> Work required:
Up to and including the line that contains "829.5-F*c[..., 1]/-c[..., 2]], -1)", write out each line of the material from its first line, exactly.

> Data shown:

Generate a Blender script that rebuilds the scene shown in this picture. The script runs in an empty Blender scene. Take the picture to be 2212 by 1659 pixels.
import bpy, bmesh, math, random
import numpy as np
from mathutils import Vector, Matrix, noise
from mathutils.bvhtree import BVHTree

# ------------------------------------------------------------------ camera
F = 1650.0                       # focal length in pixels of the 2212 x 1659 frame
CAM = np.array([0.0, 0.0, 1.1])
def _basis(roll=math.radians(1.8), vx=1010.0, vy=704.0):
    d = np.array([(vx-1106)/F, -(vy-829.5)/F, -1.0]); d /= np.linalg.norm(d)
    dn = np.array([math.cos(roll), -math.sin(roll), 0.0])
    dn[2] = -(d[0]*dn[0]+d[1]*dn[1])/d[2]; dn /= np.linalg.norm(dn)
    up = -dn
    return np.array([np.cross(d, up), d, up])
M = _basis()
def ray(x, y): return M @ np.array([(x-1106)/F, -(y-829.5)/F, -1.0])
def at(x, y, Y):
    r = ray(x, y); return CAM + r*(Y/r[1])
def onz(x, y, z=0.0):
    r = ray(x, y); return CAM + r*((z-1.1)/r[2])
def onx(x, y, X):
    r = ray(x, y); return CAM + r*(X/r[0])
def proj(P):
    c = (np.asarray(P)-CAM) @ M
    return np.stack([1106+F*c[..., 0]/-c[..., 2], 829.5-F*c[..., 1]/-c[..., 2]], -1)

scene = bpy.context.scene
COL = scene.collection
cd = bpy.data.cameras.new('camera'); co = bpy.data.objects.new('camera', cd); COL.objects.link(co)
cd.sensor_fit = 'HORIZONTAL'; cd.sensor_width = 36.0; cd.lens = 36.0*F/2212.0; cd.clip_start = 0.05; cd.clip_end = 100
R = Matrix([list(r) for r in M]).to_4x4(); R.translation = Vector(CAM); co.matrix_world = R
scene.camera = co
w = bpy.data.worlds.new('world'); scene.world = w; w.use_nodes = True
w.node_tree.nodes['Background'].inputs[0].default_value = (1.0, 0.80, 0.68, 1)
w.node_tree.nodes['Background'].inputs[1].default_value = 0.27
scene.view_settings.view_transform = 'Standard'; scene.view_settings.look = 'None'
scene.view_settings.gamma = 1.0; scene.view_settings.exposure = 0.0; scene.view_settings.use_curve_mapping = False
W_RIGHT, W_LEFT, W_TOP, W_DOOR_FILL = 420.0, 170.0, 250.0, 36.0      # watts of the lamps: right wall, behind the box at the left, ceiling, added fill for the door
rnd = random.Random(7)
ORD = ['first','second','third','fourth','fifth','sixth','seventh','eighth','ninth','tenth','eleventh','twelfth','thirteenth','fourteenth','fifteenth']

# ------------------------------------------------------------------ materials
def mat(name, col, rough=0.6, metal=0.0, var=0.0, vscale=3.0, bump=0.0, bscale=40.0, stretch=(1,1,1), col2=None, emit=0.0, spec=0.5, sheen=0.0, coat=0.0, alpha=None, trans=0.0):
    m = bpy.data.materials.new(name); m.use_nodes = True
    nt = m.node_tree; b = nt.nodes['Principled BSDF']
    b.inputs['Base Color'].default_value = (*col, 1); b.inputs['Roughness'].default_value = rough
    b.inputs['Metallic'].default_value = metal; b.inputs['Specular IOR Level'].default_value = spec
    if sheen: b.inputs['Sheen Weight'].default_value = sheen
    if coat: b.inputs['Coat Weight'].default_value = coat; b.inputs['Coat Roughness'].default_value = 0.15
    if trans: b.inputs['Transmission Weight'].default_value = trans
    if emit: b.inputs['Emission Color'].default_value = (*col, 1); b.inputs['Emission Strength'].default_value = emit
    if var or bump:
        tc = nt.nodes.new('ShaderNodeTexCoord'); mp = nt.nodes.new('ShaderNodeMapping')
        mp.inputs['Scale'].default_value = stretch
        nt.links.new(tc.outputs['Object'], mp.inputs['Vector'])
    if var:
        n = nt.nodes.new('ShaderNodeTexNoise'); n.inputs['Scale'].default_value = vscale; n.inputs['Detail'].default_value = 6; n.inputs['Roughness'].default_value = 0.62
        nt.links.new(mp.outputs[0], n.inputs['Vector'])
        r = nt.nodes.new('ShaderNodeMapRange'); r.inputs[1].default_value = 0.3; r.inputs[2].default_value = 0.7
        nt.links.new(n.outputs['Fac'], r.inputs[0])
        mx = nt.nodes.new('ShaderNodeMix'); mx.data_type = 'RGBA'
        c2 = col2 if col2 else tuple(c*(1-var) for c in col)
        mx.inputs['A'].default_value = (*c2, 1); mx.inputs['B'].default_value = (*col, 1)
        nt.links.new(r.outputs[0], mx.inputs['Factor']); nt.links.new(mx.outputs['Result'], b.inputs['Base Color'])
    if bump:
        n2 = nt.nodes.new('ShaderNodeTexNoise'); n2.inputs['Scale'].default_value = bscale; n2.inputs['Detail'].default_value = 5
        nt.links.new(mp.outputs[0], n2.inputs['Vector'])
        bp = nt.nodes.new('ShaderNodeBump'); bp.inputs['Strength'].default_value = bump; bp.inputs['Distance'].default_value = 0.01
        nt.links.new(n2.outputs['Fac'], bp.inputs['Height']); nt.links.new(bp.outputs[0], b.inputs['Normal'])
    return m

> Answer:
Generate a Blender script that rebuilds the scene shown in this picture. The script runs in an empty Blender scene. Take the picture to be 2212 by 1659 pixels.
import bpy, bmesh, math, random
import numpy as np
from mathutils import Vector, Matrix, noise
from mathutils.bvhtree import BVHTree

# ------------------------------------------------------------------ camera
F = 1650.0                       # focal length in pixels of the 2212 x 1659 frame
CAM = np.array([0.0, 0.0, 1.1])
def _basis(roll=math.radians(1.8), vx=1010.0, vy=704.0):
    d = np.array([(vx-1106)/F, -(vy-829.5)/F, -1.0]); d /= np.linalg.norm(d)
    dn = np.array([math.cos(roll), -math.sin(roll), 0.0])
    dn[2] = -(d[0]*dn[0]+d[1]*dn[1])/d[2]; dn /= np.linalg.norm(dn)
    up = -dn
    return np.array([np.cross(d, up), d, up])
M = _basis()
def ray(x, y): return M @ np.array([(x-1106)/F, -(y-829.5)/F, -1.0])
def at(x, y, Y):
    r = ray(x, y); return CAM + r*(Y/r[1])
def onz(x, y, z=0.0):
    r = ray(x, y); return CAM + r*((z-1.1)/r[2])
def onx(x, y, X):
    r = ray(x, y); return CAM + r*(X/r[0])
def proj(P):
    c = (np.asarray(P)-CAM) @ M
    return np.stack([1106+F*c[..., 0]/-c[..., 2], 829.5-F*c[..., 1]/-c[..., 2]], -1)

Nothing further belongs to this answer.